● **Task to complete**
The required output is every line from the beginning of the entries below through the line that includes "PI = math.pi", copied exactly.

Some records:
###

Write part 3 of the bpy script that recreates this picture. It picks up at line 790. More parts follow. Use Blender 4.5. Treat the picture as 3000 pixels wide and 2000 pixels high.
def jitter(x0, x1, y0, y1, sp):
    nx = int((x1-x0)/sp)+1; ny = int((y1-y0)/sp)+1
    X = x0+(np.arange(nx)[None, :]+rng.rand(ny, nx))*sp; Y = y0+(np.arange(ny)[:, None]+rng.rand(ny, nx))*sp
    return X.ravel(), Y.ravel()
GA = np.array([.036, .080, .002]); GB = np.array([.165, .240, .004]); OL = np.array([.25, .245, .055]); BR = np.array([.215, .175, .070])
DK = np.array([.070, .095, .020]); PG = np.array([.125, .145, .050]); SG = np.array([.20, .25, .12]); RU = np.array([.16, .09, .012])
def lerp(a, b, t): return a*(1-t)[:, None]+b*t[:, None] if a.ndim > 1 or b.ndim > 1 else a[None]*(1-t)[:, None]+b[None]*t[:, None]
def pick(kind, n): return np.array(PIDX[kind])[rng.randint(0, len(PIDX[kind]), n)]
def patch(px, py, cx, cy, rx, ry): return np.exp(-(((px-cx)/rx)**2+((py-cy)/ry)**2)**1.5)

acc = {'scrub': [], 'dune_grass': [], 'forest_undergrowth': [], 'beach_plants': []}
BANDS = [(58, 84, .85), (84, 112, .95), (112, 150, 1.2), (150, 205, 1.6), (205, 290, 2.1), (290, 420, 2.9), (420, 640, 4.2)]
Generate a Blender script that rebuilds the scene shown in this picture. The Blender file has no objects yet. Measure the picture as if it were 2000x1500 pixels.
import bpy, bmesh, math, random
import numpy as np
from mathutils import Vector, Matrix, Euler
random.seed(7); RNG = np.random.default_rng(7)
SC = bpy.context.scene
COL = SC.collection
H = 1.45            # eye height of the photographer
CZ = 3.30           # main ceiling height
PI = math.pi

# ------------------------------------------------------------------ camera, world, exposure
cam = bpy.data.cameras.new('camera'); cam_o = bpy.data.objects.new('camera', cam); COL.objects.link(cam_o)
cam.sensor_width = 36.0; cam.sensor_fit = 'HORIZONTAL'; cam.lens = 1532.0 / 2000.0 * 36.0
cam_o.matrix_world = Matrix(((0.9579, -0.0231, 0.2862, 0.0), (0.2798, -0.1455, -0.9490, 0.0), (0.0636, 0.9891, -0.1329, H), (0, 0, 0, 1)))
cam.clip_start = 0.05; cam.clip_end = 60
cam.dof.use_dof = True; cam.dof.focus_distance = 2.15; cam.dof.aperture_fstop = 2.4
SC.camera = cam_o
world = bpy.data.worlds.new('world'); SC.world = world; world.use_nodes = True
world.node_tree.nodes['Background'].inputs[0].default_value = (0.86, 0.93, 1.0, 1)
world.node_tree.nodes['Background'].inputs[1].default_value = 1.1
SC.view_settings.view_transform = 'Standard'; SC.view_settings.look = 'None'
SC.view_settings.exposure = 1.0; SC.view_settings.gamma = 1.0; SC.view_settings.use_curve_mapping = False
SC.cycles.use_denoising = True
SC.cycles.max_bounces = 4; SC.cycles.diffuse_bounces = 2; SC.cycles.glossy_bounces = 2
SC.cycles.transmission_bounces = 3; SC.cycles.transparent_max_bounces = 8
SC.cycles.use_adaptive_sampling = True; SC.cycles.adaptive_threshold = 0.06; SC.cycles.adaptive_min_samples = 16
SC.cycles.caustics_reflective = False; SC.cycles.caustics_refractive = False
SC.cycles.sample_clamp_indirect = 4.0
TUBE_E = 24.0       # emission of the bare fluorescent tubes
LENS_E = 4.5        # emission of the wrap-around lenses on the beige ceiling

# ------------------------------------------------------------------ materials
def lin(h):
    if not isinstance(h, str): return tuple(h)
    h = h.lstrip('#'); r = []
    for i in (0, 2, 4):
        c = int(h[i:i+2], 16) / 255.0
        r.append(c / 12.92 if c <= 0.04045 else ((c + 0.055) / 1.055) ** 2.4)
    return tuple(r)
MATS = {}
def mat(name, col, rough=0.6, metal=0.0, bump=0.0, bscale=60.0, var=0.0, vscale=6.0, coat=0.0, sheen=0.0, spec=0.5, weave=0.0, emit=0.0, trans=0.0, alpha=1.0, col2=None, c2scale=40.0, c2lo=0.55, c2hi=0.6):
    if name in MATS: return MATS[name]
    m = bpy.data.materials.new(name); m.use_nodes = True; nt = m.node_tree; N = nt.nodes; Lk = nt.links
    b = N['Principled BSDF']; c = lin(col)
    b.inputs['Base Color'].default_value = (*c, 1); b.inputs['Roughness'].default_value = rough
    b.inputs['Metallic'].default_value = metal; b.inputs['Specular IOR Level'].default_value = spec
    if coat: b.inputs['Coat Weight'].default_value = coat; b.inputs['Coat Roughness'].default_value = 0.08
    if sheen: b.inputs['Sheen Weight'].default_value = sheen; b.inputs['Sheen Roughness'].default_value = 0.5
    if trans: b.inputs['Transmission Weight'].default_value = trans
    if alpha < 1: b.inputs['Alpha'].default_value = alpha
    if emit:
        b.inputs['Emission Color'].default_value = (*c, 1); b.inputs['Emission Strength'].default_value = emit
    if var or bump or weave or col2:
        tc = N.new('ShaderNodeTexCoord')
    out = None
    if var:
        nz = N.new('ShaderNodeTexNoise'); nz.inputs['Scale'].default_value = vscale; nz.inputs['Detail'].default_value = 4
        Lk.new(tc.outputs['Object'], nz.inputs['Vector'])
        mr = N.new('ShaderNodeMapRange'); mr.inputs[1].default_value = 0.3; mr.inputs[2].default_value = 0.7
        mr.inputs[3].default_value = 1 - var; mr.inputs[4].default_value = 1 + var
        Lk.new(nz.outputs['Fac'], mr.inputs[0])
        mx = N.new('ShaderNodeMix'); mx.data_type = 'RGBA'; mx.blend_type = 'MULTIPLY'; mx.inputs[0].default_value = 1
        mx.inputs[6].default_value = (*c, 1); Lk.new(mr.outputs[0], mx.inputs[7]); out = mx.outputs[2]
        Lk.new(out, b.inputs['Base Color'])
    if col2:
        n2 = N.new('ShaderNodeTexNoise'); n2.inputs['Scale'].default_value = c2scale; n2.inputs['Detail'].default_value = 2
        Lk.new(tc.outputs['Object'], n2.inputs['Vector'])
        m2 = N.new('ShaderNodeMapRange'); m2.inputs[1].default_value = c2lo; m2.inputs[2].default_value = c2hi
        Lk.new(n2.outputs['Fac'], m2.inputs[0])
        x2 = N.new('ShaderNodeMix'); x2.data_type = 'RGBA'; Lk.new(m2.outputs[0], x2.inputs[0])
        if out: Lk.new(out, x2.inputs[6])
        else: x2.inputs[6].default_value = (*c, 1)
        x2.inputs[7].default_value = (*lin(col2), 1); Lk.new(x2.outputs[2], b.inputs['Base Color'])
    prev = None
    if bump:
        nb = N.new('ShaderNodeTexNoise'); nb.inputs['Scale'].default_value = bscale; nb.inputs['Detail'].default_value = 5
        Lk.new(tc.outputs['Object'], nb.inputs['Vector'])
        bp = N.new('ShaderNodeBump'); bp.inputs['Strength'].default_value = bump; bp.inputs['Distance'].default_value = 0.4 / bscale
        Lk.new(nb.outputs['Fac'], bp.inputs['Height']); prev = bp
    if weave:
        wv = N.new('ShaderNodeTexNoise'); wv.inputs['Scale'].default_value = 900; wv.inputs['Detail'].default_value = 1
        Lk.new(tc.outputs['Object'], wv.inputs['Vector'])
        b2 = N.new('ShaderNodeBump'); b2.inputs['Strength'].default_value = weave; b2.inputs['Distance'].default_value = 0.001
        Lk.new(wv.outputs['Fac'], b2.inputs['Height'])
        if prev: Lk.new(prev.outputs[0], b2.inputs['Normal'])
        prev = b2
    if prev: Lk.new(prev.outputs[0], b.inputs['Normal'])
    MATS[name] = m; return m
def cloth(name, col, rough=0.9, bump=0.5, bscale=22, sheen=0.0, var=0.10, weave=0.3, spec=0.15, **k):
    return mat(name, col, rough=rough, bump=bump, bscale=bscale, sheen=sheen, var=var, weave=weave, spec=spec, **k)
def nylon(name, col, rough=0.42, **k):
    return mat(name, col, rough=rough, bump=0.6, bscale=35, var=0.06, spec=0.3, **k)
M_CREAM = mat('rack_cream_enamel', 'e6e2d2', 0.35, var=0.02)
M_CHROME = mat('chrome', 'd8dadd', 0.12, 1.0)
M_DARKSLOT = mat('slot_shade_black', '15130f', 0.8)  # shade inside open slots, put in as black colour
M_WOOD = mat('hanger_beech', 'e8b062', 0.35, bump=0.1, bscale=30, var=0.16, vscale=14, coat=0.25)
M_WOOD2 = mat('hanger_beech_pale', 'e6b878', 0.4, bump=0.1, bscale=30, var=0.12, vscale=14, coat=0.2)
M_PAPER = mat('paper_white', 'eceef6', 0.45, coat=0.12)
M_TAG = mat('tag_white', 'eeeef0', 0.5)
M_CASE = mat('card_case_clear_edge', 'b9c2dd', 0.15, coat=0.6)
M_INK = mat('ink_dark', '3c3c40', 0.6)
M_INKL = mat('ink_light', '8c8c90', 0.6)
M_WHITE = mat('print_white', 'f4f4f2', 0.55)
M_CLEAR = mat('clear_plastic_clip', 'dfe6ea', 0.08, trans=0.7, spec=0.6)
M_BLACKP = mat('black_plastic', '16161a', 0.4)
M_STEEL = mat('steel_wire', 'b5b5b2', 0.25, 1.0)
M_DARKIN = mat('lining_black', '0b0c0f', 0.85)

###

● **Full response**
Write part 3 of the bpy script that recreates this picture. It picks up at line 790. More parts follow. Use Blender 4.5. Treat the picture as 3000 pixels wide and 2000 pixels high.
def jitter(x0, x1, y0, y1, sp):
    nx = int((x1-x0)/sp)+1; ny = int((y1-y0)/sp)+1
    X = x0+(np.arange(nx)[None, :]+rng.rand(ny, nx))*sp; Y = y0+(np.arange(ny)[:, None]+rng.rand(ny, nx))*sp
    return X.ravel(), Y.ravel()
GA = np.array([.036, .080, .002]); GB = np.array([.165, .240, .004]); OL = np.array([.25, .245, .055]); BR = np.array([.215, .175, .070])
DK = np.array([.070, .095, .020]); PG = np.array([.125, .145, .050]); SG = np.array([.20, .25, .12]); RU = np.array([.16, .09, .012])
def lerp(a, b, t): return a*(1-t)[:, None]+b*t[:, None] if a.ndim > 1 or b.ndim > 1 else a[None]*(1-t)[:, None]+b[None]*t[:, None]
def pick(kind, n): return np.array(PIDX[kind])[rng.randint(0, len(PIDX[kind]), n)]
def patch(px, py, cx, cy, rx, ry): return np.exp(-(((px-cx)/rx)**2+((py-cy)/ry)**2)**1.5)

acc = {'scrub': [], 'dune_grass': [], 'forest_undergrowth': [], 'beach_plants': []}
BANDS = [(58, 84, .85), (84, 112, .95), (112, 150, 1.2), (150, 205, 1.6), (205, 290, 2.1), (290, 420, 2.9), (420, 640, 4.2)]
Generate a Blender script that rebuilds the scene shown in this picture. The Blender file has no objects yet. Measure the picture as if it were 2000x1500 pixels.
import bpy, bmesh, math, random
import numpy as np
from mathutils import Vector, Matrix, Euler
random.seed(7); RNG = np.random.default_rng(7)
SC = bpy.context.scene
COL = SC.collection
H = 1.45            # eye height of the photographer
CZ = 3.30           # main ceiling height
PI = math.pi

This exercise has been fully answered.